**Data excerpt**
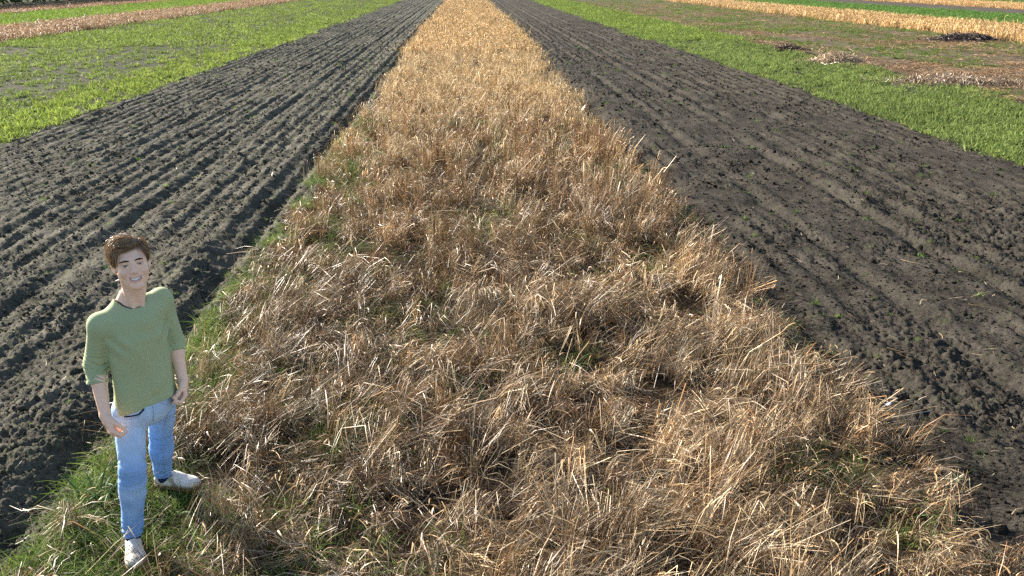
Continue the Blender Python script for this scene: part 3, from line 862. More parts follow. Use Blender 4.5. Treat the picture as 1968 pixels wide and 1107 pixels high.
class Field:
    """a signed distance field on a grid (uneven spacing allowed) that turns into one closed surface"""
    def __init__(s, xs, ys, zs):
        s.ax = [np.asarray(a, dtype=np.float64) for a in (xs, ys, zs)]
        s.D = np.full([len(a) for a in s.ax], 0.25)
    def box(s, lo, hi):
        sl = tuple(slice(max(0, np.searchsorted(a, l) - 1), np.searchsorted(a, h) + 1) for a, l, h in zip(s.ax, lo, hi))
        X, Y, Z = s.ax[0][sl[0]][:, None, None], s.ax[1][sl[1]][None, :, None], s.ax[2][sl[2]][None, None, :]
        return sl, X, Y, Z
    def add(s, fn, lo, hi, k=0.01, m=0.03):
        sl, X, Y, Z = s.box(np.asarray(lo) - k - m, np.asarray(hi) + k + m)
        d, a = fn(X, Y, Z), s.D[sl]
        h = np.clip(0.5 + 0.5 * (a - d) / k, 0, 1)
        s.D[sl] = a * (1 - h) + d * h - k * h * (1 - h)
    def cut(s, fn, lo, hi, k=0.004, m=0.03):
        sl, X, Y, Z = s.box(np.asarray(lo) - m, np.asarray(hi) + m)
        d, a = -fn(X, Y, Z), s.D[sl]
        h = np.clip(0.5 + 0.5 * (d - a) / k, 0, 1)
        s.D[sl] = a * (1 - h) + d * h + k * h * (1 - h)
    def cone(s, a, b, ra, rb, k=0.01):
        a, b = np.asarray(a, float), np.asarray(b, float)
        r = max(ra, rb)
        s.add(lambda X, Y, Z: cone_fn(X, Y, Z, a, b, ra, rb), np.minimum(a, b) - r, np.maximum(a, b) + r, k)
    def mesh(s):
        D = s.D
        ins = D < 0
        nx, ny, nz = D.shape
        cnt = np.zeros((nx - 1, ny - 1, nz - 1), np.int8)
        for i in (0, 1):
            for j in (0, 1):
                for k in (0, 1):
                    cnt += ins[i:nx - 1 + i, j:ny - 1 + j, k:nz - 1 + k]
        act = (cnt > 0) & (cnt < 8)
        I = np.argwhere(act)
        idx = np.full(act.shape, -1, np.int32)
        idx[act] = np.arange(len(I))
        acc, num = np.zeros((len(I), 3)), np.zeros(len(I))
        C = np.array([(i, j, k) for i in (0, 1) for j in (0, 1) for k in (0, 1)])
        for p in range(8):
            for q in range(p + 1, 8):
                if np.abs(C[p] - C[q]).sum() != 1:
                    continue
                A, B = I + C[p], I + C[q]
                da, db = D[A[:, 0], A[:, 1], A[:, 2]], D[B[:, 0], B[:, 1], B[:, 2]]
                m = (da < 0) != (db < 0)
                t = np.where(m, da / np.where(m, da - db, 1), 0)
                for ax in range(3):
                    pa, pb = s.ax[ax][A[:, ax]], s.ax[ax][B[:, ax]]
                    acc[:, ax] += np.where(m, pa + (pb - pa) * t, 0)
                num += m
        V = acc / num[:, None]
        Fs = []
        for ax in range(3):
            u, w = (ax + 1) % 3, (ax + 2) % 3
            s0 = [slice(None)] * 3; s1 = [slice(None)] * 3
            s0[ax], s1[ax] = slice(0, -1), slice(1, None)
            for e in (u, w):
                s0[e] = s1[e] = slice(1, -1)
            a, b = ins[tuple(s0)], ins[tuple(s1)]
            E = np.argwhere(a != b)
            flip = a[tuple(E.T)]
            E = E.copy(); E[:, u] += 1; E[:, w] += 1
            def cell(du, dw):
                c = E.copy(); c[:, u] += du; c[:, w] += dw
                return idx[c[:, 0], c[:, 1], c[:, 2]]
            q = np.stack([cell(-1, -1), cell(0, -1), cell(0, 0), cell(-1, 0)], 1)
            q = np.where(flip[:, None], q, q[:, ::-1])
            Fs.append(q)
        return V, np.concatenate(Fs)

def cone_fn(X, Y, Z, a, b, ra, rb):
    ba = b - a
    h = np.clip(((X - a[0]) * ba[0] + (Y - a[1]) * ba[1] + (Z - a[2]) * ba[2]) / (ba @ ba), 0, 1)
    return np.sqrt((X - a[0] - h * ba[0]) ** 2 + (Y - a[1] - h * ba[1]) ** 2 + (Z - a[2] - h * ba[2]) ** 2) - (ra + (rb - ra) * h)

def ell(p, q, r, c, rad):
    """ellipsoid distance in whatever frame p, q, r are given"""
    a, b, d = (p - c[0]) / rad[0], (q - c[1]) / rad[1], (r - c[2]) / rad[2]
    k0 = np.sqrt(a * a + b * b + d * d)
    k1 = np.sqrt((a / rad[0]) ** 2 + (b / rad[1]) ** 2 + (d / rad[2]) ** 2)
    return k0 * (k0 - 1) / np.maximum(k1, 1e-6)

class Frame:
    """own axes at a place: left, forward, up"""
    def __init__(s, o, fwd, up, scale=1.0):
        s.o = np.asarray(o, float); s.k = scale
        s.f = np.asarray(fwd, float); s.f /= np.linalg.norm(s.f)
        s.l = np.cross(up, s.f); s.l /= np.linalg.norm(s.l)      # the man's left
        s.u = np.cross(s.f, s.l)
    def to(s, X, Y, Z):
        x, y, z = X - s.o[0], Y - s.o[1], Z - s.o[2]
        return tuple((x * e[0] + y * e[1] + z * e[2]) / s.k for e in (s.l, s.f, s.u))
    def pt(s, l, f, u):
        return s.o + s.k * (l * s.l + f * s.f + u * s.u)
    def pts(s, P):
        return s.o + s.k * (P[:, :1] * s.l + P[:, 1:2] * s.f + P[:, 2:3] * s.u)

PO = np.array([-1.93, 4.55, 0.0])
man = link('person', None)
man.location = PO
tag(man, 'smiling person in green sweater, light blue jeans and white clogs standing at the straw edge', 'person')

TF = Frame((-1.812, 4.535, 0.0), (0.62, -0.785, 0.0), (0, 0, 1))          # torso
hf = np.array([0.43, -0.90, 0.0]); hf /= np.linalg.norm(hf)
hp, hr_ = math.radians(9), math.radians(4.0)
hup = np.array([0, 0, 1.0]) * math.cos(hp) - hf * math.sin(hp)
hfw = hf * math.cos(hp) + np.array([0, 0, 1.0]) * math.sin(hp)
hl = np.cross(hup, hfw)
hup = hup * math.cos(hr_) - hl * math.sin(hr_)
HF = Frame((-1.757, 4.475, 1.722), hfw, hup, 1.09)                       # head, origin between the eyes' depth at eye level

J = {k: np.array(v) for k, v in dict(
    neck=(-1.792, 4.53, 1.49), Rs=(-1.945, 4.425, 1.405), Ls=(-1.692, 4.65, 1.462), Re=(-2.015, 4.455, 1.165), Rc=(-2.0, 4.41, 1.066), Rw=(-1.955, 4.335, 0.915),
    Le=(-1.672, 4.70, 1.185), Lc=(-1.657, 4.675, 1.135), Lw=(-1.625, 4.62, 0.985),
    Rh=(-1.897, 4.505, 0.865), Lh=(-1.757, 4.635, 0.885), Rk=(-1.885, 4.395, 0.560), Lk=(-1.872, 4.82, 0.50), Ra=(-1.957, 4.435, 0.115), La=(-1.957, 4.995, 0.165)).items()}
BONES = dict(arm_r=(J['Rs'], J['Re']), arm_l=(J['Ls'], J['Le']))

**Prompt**
Reproduce each line exactly as it appears, omitting the pictures.

**The solution**
Continue the Blender Python script for this scene: part 3, from line 862. More parts follow. Use Blender 4.5. Treat the picture as 1968 pixels wide and 1107 pixels high.
class Field:
    """a signed distance field on a grid (uneven spacing allowed) that turns into one closed surface"""
    def __init__(s, xs, ys, zs):
        s.ax = [np.asarray(a, dtype=np.float64) for a in (xs, ys, zs)]
        s.D = np.full([len(a) for a in s.ax], 0.25)
    def box(s, lo, hi):
        sl = tuple(slice(max(0, np.searchsorted(a, l) - 1), np.searchsorted(a, h) + 1) for a, l, h in zip(s.ax, lo, hi))
        X, Y, Z = s.ax[0][sl[0]][:, None, None], s.ax[1][sl[1]][None, :, None], s.ax[2][sl[2]][None, None, :]
        return sl, X, Y, Z
    def add(s, fn, lo, hi, k=0.01, m=0.03):
        sl, X, Y, Z = s.box(np.asarray(lo) - k - m, np.asarray(hi) + k + m)
        d, a = fn(X, Y, Z), s.D[sl]
        h = np.clip(0.5 + 0.5 * (a - d) / k, 0, 1)
        s.D[sl] = a * (1 - h) + d * h - k * h * (1 - h)
    def cut(s, fn, lo, hi, k=0.004, m=0.03):
        sl, X, Y, Z = s.box(np.asarray(lo) - m, np.asarray(hi) + m)
        d, a = -fn(X, Y, Z), s.D[sl]
        h = np.clip(0.5 + 0.5 * (d - a) / k, 0, 1)
        s.D[sl] = a * (1 - h) + d * h + k * h * (1 - h)
    def cone(s, a, b, ra, rb, k=0.01):
        a, b = np.asarray(a, float), np.asarray(b, float)
        r = max(ra, rb)
        s.add(lambda X, Y, Z: cone_fn(X, Y, Z, a, b, ra, rb), np.minimum(a, b) - r, np.maximum(a, b) + r, k)
    def mesh(s):
        D = s.D
        ins = D < 0
        nx, ny, nz = D.shape
        cnt = np.zeros((nx - 1, ny - 1, nz - 1), np.int8)
        for i in (0, 1):
            for j in (0, 1):
                for k in (0, 1):
                    cnt += ins[i:nx - 1 + i, j:ny - 1 + j, k:nz - 1 + k]
        act = (cnt > 0) & (cnt < 8)
        I = np.argwhere(act)
        idx = np.full(act.shape, -1, np.int32)
        idx[act] = np.arange(len(I))
        acc, num = np.zeros((len(I), 3)), np.zeros(len(I))
        C = np.array([(i, j, k) for i in (0, 1) for j in (0, 1) for k in (0, 1)])
        for p in range(8):
            for q in range(p + 1, 8):
                if np.abs(C[p] - C[q]).sum() != 1:
                    continue
                A, B = I + C[p], I + C[q]
                da, db = D[A[:, 0], A[:, 1], A[:, 2]], D[B[:, 0], B[:, 1], B[:, 2]]
                m = (da < 0) != (db < 0)
                t = np.where(m, da / np.where(m, da - db, 1), 0)
                for ax in range(3):
                    pa, pb = s.ax[ax][A[:, ax]], s.ax[ax][B[:, ax]]
                    acc[:, ax] += np.where(m, pa + (pb - pa) * t, 0)
                num += m
        V = acc / num[:, None]
        Fs = []
        for ax in range(3):
            u, w = (ax + 1) % 3, (ax + 2) % 3
            s0 = [slice(None)] * 3; s1 = [slice(None)] * 3
            s0[ax], s1[ax] = slice(0, -1), slice(1, None)
            for e in (u, w):
                s0[e] = s1[e] = slice(1, -1)
            a, b = ins[tuple(s0)], ins[tuple(s1)]
            E = np.argwhere(a != b)
            flip = a[tuple(E.T)]
            E = E.copy(); E[:, u] += 1; E[:, w] += 1
            def cell(du, dw):
                c = E.copy(); c[:, u] += du; c[:, w] += dw
                return idx[c[:, 0], c[:, 1], c[:, 2]]
            q = np.stack([cell(-1, -1), cell(0, -1), cell(0, 0), cell(-1, 0)], 1)
            q = np.where(flip[:, None], q, q[:, ::-1])
            Fs.append(q)
        return V, np.concatenate(Fs)

def cone_fn(X, Y, Z, a, b, ra, rb):
    ba = b - a
    h = np.clip(((X - a[0]) * ba[0] + (Y - a[1]) * ba[1] + (Z - a[2]) * ba[2]) / (ba @ ba), 0, 1)
    return np.sqrt((X - a[0] - h * ba[0]) ** 2 + (Y - a[1] - h * ba[1]) ** 2 + (Z - a[2] - h * ba[2]) ** 2) - (ra + (rb - ra) * h)

def ell(p, q, r, c, rad):
    """ellipsoid distance in whatever frame p, q, r are given"""
    a, b, d = (p - c[0]) / rad[0], (q - c[1]) / rad[1], (r - c[2]) / rad[2]
    k0 = np.sqrt(a * a + b * b + d * d)
    k1 = np.sqrt((a / rad[0]) ** 2 + (b / rad[1]) ** 2 + (d / rad[2]) ** 2)
    return k0 * (k0 - 1) / np.maximum(k1, 1e-6)

class Frame:
    """own axes at a place: left, forward, up"""
    def __init__(s, o, fwd, up, scale=1.0):
        s.o = np.asarray(o, float); s.k = scale
        s.f = np.asarray(fwd, float); s.f /= np.linalg.norm(s.f)
        s.l = np.cross(up, s.f); s.l /= np.linalg.norm(s.l)      # the man's left
        s.u = np.cross(s.f, s.l)
    def to(s, X, Y, Z):
        x, y, z = X - s.o[0], Y - s.o[1], Z - s.o[2]
        return tuple((x * e[0] + y * e[1] + z * e[2]) / s.k for e in (s.l, s.f, s.u))
    def pt(s, l, f, u):
        return s.o + s.k * (l * s.l + f * s.f + u * s.u)
    def pts(s, P):
        return s.o + s.k * (P[:, :1] * s.l + P[:, 1:2] * s.f + P[:, 2:3] * s.u)

PO = np.array([-1.93, 4.55, 0.0])
man = link('person', None)
man.location = PO
tag(man, 'smiling person in green sweater, light blue jeans and white clogs standing at the straw edge', 'person')

TF = Frame((-1.812, 4.535, 0.0), (0.62, -0.785, 0.0), (0, 0, 1))          # torso
hf = np.array([0.43, -0.90, 0.0]); hf /= np.linalg.norm(hf)
hp, hr_ = math.radians(9), math.radians(4.0)
hup = np.array([0, 0, 1.0]) * math.cos(hp) - hf * math.sin(hp)
hfw = hf * math.cos(hp) + np.array([0, 0, 1.0]) * math.sin(hp)
hl = np.cross(hup, hfw)
hup = hup * math.cos(hr_) - hl * math.sin(hr_)
HF = Frame((-1.757, 4.475, 1.722), hfw, hup, 1.09)                       # head, origin between the eyes' depth at eye level

J = {k: np.array(v) for k, v in dict(
    neck=(-1.792, 4.53, 1.49), Rs=(-1.945, 4.425, 1.405), Ls=(-1.692, 4.65, 1.462), Re=(-2.015, 4.455, 1.165), Rc=(-2.0, 4.41, 1.066), Rw=(-1.955, 4.335, 0.915),
    Le=(-1.672, 4.70, 1.185), Lc=(-1.657, 4.675, 1.135), Lw=(-1.625, 4.62, 0.985),
    Rh=(-1.897, 4.505, 0.865), Lh=(-1.757, 4.635, 0.885), Rk=(-1.885, 4.395, 0.560), Lk=(-1.872, 4.82, 0.50), Ra=(-1.957, 4.435, 0.115), La=(-1.957, 4.995, 0.165)).items()}
BONES = dict(arm_r=(J['Rs'], J['Re']), arm_l=(J['Ls'], J['Le']))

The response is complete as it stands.